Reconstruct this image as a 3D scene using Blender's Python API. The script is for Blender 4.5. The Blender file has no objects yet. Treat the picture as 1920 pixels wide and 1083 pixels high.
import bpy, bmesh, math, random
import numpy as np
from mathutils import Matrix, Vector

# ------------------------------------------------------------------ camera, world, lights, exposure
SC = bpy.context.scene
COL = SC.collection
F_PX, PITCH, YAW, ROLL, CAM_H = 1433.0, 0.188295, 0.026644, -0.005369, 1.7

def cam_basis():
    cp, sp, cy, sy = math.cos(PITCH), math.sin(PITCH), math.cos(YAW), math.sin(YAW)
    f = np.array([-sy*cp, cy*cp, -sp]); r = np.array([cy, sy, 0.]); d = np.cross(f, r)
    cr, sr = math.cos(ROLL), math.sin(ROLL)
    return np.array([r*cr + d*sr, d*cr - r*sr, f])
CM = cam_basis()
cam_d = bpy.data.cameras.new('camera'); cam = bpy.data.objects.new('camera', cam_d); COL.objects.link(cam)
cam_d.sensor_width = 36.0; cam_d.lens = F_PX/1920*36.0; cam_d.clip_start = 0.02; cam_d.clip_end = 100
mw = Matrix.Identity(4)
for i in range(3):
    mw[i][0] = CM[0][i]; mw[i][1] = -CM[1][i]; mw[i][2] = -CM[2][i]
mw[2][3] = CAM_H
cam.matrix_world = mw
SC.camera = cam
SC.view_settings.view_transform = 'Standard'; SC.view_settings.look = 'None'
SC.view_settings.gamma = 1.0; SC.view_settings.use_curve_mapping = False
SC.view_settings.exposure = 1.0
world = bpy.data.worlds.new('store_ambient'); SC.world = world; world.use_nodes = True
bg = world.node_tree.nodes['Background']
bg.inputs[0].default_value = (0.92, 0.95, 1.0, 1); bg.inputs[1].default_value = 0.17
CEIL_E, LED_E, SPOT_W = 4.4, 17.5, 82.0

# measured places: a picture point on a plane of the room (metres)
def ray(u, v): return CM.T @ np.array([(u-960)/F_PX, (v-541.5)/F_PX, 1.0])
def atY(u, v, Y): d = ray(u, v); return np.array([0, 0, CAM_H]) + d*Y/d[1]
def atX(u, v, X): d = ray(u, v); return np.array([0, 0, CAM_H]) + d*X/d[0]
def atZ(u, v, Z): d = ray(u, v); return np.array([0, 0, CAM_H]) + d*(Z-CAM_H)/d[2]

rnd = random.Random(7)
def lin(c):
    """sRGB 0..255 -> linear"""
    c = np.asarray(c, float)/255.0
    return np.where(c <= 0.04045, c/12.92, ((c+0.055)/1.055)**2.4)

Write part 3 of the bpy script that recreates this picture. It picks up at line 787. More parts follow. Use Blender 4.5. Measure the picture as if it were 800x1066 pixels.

□ □ □ □ □ □ □

:: Given task ::
Please restate only the opening stretch of the records above: every line from the first through the one containing "from mathutils import Matrix, Vector", exactly as written.

:: Answer ::
Reconstruct this image as a 3D scene using Blender's Python API. The script is for Blender 4.5. The Blender file has no objects yet. Treat the picture as 1920 pixels wide and 1083 pixels high.
import bpy, bmesh, math, random
import numpy as np
from mathutils import Matrix, Vector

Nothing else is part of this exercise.